Here is the paradox at the shrunken heart of Jack Thorne’s Sunday: how did the same playwright who won a Tony for writing about time-traveling boy wizards manage to make a discussion of Anne Tyler so wildly implausible?
In Sunday, at the Atlantic Theater, five twentysomethings gather for a meeting of their book group. They plan to drink vodka and parse dinner at the Homesick Restaurant. It all sounds likely enough.
But nothing about this play, from the characters, to the circumstances, to the structure, to even the choice of book feels truthful. (Would imagined intellectuals pick a normcore author like Tyler?) The relationships, which apparently go back years, don’t feel lived in, neither does the milieu. Director Lee Sunday Evans’s production includes several sequences where the music swells and the lights shift and the characters execute dance routines. These could be efforts to jolt the play out of naturalism, but it mostly looks like the actors are trying to escape.
One character, Alice, a would-be writer, perches both inside and outside the action, divulging, preciously, the characters’ back stories. We meet Marie, a publishing washout; Jill, her more successful roommate Milo, Jill’s rich, entitled boyfriend; Keith, Milo’s less entitled schoolmate; and Alice, Milo’s childhood friend. Though they’re meant to discuss Tyler, they mostly hassle each other with jejune thought experiments and occasional invective. Approached generously, it’s a play about moving through the world when you haven’t figured out who you are in it. Less generously, it isn’t about much of anything.

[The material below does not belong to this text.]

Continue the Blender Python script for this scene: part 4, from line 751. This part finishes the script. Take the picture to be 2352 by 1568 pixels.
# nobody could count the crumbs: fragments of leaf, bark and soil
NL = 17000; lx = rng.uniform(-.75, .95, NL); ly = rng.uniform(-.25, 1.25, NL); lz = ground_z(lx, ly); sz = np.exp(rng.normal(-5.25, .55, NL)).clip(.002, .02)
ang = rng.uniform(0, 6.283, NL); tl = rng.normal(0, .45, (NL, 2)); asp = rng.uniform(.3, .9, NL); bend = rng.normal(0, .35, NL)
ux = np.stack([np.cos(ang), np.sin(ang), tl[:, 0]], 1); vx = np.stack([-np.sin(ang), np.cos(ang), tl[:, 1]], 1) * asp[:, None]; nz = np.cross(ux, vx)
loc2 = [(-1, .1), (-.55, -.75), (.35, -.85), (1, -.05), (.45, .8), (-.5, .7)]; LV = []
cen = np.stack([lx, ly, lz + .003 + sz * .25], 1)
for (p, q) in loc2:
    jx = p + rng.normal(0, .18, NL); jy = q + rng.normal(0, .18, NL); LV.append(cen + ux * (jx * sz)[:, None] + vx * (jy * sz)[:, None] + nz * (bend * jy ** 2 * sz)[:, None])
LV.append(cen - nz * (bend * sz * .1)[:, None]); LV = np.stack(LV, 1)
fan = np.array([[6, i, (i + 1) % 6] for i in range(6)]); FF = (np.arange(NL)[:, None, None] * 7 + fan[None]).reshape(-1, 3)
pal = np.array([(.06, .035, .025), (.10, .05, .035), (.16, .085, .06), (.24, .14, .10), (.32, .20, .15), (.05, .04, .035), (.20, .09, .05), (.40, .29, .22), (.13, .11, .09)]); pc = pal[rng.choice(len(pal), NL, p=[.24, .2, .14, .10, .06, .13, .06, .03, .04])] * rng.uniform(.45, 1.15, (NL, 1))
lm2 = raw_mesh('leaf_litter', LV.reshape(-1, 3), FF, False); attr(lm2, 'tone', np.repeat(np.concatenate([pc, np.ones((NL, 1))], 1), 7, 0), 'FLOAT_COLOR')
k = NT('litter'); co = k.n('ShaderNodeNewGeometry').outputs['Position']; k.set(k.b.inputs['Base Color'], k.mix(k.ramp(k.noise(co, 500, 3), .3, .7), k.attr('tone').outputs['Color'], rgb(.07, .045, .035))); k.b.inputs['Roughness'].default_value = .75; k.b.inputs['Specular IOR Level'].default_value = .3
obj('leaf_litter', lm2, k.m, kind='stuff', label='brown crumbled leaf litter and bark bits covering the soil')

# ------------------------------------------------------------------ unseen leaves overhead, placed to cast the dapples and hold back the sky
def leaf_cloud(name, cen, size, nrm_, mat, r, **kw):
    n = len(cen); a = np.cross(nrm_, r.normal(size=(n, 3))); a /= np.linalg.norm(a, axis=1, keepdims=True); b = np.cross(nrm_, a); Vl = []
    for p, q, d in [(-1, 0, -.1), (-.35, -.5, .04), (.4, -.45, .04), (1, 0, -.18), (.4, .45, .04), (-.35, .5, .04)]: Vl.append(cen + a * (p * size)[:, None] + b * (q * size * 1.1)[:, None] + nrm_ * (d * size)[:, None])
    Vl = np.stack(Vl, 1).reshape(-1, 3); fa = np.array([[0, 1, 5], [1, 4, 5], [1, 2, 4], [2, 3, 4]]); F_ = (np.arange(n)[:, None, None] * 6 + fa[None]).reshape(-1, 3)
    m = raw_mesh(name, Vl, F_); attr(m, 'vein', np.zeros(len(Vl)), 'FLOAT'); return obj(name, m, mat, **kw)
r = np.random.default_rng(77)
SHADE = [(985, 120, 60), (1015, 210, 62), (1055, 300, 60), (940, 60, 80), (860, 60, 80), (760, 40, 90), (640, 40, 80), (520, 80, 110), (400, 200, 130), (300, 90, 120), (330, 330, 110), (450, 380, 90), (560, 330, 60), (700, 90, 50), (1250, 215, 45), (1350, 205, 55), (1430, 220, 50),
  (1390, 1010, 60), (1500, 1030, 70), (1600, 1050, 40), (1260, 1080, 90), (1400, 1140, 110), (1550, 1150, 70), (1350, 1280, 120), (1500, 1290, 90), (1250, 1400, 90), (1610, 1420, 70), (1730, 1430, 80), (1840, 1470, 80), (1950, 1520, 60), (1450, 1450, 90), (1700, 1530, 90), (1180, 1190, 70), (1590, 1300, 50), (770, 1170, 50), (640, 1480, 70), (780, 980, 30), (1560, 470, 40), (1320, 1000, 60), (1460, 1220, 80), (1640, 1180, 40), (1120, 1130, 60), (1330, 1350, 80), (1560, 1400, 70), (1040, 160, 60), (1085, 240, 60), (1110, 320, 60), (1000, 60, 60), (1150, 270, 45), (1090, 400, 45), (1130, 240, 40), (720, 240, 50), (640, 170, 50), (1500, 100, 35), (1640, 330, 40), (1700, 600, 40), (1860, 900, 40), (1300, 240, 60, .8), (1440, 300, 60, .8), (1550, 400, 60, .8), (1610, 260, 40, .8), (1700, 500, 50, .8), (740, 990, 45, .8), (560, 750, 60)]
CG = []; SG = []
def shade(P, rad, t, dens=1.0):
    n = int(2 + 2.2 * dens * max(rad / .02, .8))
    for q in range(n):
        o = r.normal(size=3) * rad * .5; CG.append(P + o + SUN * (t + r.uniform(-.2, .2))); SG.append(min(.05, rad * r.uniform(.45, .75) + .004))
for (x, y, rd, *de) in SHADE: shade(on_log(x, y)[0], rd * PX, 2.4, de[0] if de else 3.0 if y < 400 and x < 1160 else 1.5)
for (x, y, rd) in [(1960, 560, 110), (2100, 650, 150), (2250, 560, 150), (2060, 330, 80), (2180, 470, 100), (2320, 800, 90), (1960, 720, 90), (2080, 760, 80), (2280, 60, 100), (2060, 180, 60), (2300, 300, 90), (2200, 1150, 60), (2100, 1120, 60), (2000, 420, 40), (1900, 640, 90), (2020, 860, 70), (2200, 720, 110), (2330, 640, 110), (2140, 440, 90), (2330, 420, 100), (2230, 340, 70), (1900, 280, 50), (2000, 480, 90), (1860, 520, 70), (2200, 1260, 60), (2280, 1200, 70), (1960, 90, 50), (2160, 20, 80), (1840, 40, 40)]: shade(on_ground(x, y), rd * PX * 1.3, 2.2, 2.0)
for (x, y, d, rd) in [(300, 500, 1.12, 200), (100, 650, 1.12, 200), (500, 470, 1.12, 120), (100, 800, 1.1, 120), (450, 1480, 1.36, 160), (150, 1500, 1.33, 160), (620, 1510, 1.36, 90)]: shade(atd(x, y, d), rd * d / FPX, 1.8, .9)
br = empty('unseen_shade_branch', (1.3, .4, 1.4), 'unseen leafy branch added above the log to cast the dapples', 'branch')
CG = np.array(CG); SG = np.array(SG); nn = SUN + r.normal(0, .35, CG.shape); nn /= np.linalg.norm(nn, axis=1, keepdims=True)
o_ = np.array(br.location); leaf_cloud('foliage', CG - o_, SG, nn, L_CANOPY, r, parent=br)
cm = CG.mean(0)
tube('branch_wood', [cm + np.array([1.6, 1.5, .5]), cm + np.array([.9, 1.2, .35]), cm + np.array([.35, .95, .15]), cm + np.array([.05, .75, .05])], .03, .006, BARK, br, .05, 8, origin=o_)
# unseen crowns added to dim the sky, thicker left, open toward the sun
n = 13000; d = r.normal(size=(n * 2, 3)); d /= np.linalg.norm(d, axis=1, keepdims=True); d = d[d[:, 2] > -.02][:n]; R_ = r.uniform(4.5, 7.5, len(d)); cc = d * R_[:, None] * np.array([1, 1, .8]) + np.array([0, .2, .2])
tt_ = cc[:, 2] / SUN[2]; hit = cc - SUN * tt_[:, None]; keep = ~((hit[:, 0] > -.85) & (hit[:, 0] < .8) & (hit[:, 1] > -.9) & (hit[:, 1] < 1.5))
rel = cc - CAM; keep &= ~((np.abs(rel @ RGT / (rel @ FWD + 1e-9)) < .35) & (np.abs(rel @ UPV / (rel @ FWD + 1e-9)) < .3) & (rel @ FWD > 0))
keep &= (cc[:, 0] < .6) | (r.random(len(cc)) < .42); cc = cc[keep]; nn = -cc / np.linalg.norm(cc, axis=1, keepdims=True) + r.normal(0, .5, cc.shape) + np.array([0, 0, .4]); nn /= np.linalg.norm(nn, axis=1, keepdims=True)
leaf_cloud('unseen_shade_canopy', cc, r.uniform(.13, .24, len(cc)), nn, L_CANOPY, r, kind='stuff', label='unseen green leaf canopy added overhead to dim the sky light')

Maybe Thorne, who is 40, doesn’t actually know how younger people speak. Maybe setting a play in America wrongfooted him. Maybe all those years spent working on Harry Potter and the Cursed Child and King Kong have severely compromised how unmagical, non-simian creatures think and speak and behave. He doesn’t seem to like any of these people, with the possible exception of Marie (Sadie Scott) and her creepy downstairs neighbor (Maurice Jones), and he patronizes them terribly.
As the evening wore on and the other characters abandoned a despondent Marie, I worried that Sunday might be related to Franz Kroetz’s Request Concert, a disturbing, unbearable play about the last moments before a suicide. And then, after a two-person scene illustrating the peculiar male fantasy that a man can understand and deeply know a woman he has barely met, I started to think that the Kroetz play might be preferable.
Many of us join book groups for the same reasons that we might buy a ticket to the theater, as a prescribed way to socialize, as a prod to enculturate ourselves, as a way to experience a text both individually and collectively. (There are differences, of course, like drink prices. Advantage: Book group.) A good book discussion or a good play can promote satisfying personal reflection, as we confront how a work calls out to us and how we do or don’t answer that call.
But a solipsistic work like Sunday, with its brittle omniscience and its airy condescension, doesn’t seem interested in hearing what we have to say. Like the flash-forward ending, it’s all answers and no questions. At the end I watched as my hands applauded, aware that if Sunday had been a book, those same hands would have snapped it shut and pitched it against the nearest wall.